What deters him from hitting the snooze button and waking later for class? “Without my beliefs I would be lost in this world,” said Singh. “It helps me stay calm throughout the day, I am sharper when I meditate, and it helps me be a more pleasant person. Praying also helps me remember to do the right things. If I am in a situation where I can’t decide right from wrong, I go and read the teachings of our prophets to guide me to the right way.”
Perhaps such devotion is to be expected from a Sikh, which means “disciple” or “learner” in Punjabi, a language spoken in Pakistan and northwestern India. Sikhism is a sect of Hinduism founded in the 15th century whose followers denounce the traditions of Islam and Hinduism. To Sikhs all people are considered equal regardless of race, religion, or sex and women are welcome to take part in or to lead any ceremony.

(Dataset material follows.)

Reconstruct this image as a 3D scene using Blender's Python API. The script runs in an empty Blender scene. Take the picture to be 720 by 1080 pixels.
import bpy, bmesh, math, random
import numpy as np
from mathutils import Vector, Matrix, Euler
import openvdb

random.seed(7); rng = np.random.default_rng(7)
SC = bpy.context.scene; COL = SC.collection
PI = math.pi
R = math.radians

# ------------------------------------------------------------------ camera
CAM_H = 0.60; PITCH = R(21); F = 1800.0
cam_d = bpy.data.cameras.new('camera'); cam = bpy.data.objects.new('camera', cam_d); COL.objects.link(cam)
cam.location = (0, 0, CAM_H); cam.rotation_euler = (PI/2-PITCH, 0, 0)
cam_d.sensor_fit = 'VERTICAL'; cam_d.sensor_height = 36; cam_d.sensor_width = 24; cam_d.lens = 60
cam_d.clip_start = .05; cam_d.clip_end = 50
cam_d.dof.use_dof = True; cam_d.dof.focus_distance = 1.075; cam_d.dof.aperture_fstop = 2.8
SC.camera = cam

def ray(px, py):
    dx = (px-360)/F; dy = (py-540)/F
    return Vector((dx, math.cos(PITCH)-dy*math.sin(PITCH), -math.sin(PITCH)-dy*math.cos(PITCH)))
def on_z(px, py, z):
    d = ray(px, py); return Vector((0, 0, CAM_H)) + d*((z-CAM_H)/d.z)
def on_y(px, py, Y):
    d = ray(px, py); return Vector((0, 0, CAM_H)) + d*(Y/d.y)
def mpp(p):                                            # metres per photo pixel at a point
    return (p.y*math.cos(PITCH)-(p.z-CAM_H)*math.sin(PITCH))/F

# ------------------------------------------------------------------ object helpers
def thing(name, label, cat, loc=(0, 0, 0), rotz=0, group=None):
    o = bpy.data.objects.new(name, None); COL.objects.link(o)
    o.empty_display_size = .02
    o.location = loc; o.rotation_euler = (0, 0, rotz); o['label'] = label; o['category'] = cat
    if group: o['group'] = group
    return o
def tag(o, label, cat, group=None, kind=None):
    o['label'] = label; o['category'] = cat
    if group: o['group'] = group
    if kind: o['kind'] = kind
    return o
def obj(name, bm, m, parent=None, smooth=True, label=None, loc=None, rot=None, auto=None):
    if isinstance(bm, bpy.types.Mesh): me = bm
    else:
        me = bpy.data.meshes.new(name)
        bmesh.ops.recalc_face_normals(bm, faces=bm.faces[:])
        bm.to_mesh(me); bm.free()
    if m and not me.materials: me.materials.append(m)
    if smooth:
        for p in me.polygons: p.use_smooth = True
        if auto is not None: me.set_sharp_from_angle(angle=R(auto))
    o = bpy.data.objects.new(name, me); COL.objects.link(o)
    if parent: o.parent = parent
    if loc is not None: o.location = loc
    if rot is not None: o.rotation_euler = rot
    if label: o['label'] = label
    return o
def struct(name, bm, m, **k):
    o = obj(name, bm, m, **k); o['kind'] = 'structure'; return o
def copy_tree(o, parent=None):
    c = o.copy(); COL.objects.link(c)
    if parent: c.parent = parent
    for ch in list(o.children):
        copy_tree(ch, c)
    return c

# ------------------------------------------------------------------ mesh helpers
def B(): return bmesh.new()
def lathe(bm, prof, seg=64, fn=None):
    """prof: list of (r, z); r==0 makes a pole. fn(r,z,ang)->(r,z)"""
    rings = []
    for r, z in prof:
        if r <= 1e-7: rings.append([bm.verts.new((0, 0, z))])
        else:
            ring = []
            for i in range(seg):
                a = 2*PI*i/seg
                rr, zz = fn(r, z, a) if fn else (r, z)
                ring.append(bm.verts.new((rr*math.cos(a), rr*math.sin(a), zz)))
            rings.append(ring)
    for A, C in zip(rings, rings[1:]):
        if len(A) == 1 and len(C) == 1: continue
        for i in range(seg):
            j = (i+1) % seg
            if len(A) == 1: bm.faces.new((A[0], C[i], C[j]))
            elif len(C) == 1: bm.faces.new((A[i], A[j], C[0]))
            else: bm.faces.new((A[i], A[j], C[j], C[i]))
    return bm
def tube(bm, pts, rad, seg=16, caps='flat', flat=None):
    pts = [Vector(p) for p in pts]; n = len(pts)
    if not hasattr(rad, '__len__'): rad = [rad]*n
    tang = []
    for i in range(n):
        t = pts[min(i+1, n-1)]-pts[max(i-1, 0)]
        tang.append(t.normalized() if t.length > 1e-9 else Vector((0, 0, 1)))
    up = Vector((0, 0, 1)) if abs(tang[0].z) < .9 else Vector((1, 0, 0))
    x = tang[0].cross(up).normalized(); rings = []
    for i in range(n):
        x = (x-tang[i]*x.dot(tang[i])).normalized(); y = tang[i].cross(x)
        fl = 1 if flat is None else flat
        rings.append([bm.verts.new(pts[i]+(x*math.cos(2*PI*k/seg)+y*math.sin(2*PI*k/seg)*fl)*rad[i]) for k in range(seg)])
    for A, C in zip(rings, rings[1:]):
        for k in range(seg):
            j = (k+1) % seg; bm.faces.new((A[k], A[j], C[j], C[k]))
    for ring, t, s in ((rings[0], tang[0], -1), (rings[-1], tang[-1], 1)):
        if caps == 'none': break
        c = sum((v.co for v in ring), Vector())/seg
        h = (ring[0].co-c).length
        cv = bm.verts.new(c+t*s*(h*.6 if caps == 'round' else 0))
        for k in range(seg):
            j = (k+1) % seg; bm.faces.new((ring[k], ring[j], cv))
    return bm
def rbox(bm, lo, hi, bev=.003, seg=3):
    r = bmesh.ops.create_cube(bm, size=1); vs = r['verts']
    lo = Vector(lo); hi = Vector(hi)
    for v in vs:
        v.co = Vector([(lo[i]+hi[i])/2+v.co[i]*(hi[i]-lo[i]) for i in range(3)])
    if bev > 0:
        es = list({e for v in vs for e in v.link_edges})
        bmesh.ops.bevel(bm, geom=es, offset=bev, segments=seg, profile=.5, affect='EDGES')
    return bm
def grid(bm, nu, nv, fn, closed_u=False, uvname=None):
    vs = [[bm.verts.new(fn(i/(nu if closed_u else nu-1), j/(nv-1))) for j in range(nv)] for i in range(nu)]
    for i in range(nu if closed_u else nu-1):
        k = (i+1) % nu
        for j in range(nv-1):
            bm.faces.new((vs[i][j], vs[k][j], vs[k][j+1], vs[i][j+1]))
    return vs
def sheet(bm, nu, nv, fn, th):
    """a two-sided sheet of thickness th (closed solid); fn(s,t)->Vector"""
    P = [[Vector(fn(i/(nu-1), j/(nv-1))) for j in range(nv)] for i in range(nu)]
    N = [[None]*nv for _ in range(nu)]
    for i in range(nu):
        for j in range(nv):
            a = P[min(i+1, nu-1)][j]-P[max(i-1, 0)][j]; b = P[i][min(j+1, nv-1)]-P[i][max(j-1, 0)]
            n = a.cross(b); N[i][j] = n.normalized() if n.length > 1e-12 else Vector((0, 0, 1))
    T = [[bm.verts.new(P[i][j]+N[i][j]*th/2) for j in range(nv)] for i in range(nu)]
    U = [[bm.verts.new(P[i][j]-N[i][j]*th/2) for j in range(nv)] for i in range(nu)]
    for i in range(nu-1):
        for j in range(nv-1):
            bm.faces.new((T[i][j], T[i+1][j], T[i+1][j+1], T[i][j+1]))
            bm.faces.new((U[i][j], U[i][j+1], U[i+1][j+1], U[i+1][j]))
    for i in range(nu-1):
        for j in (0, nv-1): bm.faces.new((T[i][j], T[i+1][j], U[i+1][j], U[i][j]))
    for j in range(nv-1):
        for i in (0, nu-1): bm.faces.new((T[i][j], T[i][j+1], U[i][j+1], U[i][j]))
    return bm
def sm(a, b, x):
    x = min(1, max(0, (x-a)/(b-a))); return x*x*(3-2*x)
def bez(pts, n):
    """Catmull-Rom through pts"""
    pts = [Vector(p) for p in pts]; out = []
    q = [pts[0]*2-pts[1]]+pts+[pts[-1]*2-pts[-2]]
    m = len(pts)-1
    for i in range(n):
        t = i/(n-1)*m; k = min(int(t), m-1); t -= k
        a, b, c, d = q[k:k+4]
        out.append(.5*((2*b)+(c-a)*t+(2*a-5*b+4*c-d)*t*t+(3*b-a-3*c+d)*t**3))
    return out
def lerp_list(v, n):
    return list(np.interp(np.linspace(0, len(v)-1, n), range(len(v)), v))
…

A Sikh is “Any human being who faithfully believes in: one immortal being, ten gurus, from Guru Nanak Dev to Guru Gobind Singh, the Guru Granth Sahib, the utterances and teachings of the ten Gurus, the baptism bequeathed by the tenth Guru, and who does not owe allegiance to any other religion," states The Sikh Code of Conduct by Reht Maryada.
The amount of time spent in prayer and meditation is self-designated for Sikhs. “Some of my friends wake up earlier, two or three a.m., and pray for two or three hours, some don’t pray at all. It all depends on what one feels comfortable with and the solace that they need on that particular day,” said Singh.
“In the evening again I pray for 20 to 30 minutes, again a different prayer from the holy book. And then again before I go to bed I say a different prayer for five minutes. I usually read prayers from the holy book. Sometimes when I am stressed or worried about something I meditate, and by the end of a 30-minute session my worries and stresses dissolve.” Prayer can be a casual venture, as Sikhism doesn’t stipulate a certain setting.
Contrary to many religious zealots, Singh doesn’t spend the majority of his time with others of the same faith. “There are very few Sikhs at OU so I usually hang out with people of all different religions. Sometimes I watch the free movie in Baker with friends and I have always wanted to go watch plays in Blackburn auditorium, but studies have taken that opportunity away from me,” said Singh.
At Ohio University Sikhism may be weakly represented and virtually unknown in comparison to Western religions like Christianity and Judaism, but there are 25 million Sikhs worldwide, making it the fifth largest religious population.
According to Classics and World Religion professor Steve Hays, the term “non-Western” in regards to religion is purely arbitrary and historical.
“It will make no sense a hundred years from now to talk about Eastern and Western religions,” said Hays. “People may still do it just because it’s sort of in the historical record but it won’t really make sense. Traditional terminology has a certain life force about it. It sticks there and for a long time people just sort of adjust to it.”
Religions that arise in what has historically been called the Orient and therefore are commonly referred to as “non-Western” include Buddhism, Hinduism, Sikhism, Shintoism, and Daoism .
“In a world that’s increasingly intermixed and global, we really understand that China and India and so on for us aren’t even east – they’re east for Europe!” said Hays. “Back then that’s the way you’d get there is you’d go east. For us they’re west. I remember as a kid being disoriented by that and wondering why in the hell we talked about China as east instead of west.”
“International students bring these religious traditions with them so they’re essential to their representation on campus,” said Hays. “If it isn’t endemic, somebody has to bring it in.”
What should be a welcome addition to American culture, Sikhs are called to think of God at all times through a lifestyle of truth, virtue, and humility.
“I do not see any evil, all I see is God's will, and God's will is always for the betterment of us whether we are able to understand it or not,” said Singh.